▶ REQUEST: Search the listing below for the string "scene" and copy every line where it occurs.

▶ DATA EXCERPT:
● ● ● ●
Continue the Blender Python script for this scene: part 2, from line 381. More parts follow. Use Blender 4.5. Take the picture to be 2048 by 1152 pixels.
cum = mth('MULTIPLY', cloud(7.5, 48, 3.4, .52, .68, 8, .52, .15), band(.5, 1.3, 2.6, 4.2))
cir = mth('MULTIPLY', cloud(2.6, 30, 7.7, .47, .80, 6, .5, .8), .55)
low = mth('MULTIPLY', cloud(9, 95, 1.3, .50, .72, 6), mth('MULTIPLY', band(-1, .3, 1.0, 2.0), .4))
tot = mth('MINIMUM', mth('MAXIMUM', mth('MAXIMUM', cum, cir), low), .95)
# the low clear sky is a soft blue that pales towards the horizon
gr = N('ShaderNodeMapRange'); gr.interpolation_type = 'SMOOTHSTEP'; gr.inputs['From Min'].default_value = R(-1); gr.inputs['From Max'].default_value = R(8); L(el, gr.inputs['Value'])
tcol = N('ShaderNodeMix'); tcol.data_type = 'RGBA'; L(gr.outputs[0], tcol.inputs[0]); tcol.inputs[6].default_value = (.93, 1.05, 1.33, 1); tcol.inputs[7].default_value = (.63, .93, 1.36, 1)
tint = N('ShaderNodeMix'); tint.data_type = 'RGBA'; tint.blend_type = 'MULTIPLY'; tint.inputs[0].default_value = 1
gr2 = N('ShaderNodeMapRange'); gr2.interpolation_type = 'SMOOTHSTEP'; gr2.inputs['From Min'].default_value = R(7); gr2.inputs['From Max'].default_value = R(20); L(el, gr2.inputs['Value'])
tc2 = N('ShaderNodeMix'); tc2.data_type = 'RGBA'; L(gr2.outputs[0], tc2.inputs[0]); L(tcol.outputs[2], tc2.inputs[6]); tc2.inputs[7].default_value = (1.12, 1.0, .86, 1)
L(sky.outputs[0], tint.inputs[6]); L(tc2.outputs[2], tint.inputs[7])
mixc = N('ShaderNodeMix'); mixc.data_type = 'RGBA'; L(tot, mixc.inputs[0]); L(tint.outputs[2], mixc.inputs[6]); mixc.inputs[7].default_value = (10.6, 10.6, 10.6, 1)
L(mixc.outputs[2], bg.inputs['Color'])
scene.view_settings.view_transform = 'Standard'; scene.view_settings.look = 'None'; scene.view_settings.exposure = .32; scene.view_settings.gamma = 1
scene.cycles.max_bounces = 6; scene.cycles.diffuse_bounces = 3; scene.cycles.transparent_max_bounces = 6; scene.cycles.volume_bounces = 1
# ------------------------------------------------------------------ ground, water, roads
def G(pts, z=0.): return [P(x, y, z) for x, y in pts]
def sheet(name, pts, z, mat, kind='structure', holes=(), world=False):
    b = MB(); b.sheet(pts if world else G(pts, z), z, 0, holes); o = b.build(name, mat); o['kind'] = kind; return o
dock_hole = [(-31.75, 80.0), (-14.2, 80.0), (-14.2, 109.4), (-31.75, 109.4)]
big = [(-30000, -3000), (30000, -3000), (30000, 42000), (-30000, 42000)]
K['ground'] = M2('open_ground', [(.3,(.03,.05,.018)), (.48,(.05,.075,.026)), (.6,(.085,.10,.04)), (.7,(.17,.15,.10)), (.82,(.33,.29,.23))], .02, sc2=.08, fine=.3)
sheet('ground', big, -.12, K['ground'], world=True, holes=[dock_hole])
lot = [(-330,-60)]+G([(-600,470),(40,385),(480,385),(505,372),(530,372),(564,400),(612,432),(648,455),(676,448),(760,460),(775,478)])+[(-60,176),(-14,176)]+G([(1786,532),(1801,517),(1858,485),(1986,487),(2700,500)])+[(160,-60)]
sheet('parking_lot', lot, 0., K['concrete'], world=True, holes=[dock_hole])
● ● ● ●
▶ REPLY TO THE TASK:
Continue the Blender Python script for this scene: part 2, from line 381. More parts follow. Use Blender 4.5. Take the picture to be 2048 by 1152 pixels.
scene.view_settings.view_transform = 'Standard'; scene.view_settings.look = 'None'; scene.view_settings.exposure = .32; scene.view_settings.gamma = 1
scene.cycles.max_bounces = 6; scene.cycles.diffuse_bounces = 3; scene.cycles.transparent_max_bounces = 6; scene.cycles.volume_bounces = 1